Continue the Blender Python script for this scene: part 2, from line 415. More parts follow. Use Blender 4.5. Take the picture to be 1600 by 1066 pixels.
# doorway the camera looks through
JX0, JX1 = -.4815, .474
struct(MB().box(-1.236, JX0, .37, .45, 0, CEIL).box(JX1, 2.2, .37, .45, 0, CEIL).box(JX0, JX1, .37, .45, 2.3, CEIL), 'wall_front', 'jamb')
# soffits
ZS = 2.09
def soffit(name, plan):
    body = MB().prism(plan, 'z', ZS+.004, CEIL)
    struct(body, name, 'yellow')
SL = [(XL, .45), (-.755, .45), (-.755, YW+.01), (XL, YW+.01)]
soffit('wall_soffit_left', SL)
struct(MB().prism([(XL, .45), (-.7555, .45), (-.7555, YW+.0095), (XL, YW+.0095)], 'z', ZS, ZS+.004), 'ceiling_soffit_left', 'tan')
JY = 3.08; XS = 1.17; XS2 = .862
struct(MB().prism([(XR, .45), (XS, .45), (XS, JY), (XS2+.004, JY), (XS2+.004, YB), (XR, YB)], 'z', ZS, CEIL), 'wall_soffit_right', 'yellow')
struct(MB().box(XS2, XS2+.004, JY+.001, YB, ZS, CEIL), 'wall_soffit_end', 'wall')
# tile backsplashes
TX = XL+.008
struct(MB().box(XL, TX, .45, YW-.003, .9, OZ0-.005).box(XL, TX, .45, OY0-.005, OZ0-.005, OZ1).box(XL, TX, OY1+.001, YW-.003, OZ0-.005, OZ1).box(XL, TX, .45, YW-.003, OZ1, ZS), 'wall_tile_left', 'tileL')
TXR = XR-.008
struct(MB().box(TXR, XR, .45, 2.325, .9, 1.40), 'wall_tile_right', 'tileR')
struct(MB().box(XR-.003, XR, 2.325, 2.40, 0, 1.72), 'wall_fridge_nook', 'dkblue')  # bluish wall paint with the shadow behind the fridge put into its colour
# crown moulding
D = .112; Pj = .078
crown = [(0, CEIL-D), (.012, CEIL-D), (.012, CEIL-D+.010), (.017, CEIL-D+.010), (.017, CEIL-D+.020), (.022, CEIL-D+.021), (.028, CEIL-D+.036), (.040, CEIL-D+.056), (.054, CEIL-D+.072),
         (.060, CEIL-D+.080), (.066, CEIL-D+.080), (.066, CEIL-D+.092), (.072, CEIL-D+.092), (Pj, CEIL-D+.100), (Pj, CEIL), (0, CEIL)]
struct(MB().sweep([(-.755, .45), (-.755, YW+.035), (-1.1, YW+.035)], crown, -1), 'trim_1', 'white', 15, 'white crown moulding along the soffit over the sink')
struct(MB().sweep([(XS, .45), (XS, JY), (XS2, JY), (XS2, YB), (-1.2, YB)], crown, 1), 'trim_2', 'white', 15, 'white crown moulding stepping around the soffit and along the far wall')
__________
The data above must be returned in full, exactly as written.

Continue the Blender Python script for this scene: part 2, from line 415. More parts follow. Use Blender 4.5. Take the picture to be 1600 by 1066 pixels.
# doorway the camera looks through
JX0, JX1 = -.4815, .474
struct(MB().box(-1.236, JX0, .37, .45, 0, CEIL).box(JX1, 2.2, .37, .45, 0, CEIL).box(JX0, JX1, .37, .45, 2.3, CEIL), 'wall_front', 'jamb')
# soffits
ZS = 2.09
def soffit(name, plan):
    body = MB().prism(plan, 'z', ZS+.004, CEIL)
    struct(body, name, 'yellow')
SL = [(XL, .45), (-.755, .45), (-.755, YW+.01), (XL, YW+.01)]
soffit('wall_soffit_left', SL)
struct(MB().prism([(XL, .45), (-.7555, .45), (-.7555, YW+.0095), (XL, YW+.0095)], 'z', ZS, ZS+.004), 'ceiling_soffit_left', 'tan')
JY = 3.08; XS = 1.17; XS2 = .862
struct(MB().prism([(XR, .45), (XS, .45), (XS, JY), (XS2+.004, JY), (XS2+.004, YB), (XR, YB)], 'z', ZS, CEIL), 'wall_soffit_right', 'yellow')
struct(MB().box(XS2, XS2+.004, JY+.001, YB, ZS, CEIL), 'wall_soffit_end', 'wall')
# tile backsplashes
TX = XL+.008
struct(MB().box(XL, TX, .45, YW-.003, .9, OZ0-.005).box(XL, TX, .45, OY0-.005, OZ0-.005, OZ1).box(XL, TX, OY1+.001, YW-.003, OZ0-.005, OZ1).box(XL, TX, .45, YW-.003, OZ1, ZS), 'wall_tile_left', 'tileL')
TXR = XR-.008
struct(MB().box(TXR, XR, .45, 2.325, .9, 1.40), 'wall_tile_right', 'tileR')
struct(MB().box(XR-.003, XR, 2.325, 2.40, 0, 1.72), 'wall_fridge_nook', 'dkblue')  # bluish wall paint with the shadow behind the fridge put into its colour
# crown moulding
D = .112; Pj = .078
crown = [(0, CEIL-D), (.012, CEIL-D), (.012, CEIL-D+.010), (.017, CEIL-D+.010), (.017, CEIL-D+.020), (.022, CEIL-D+.021), (.028, CEIL-D+.036), (.040, CEIL-D+.056), (.054, CEIL-D+.072),
         (.060, CEIL-D+.080), (.066, CEIL-D+.080), (.066, CEIL-D+.092), (.072, CEIL-D+.092), (Pj, CEIL-D+.100), (Pj, CEIL), (0, CEIL)]
struct(MB().sweep([(-.755, .45), (-.755, YW+.035), (-1.1, YW+.035)], crown, -1), 'trim_1', 'white', 15, 'white crown moulding along the soffit over the sink')
struct(MB().sweep([(XS, .45), (XS, JY), (XS2, JY), (XS2, YB), (-1.2, YB)], crown, 1), 'trim_2', 'white', 15, 'white crown moulding stepping around the soffit and along the far wall')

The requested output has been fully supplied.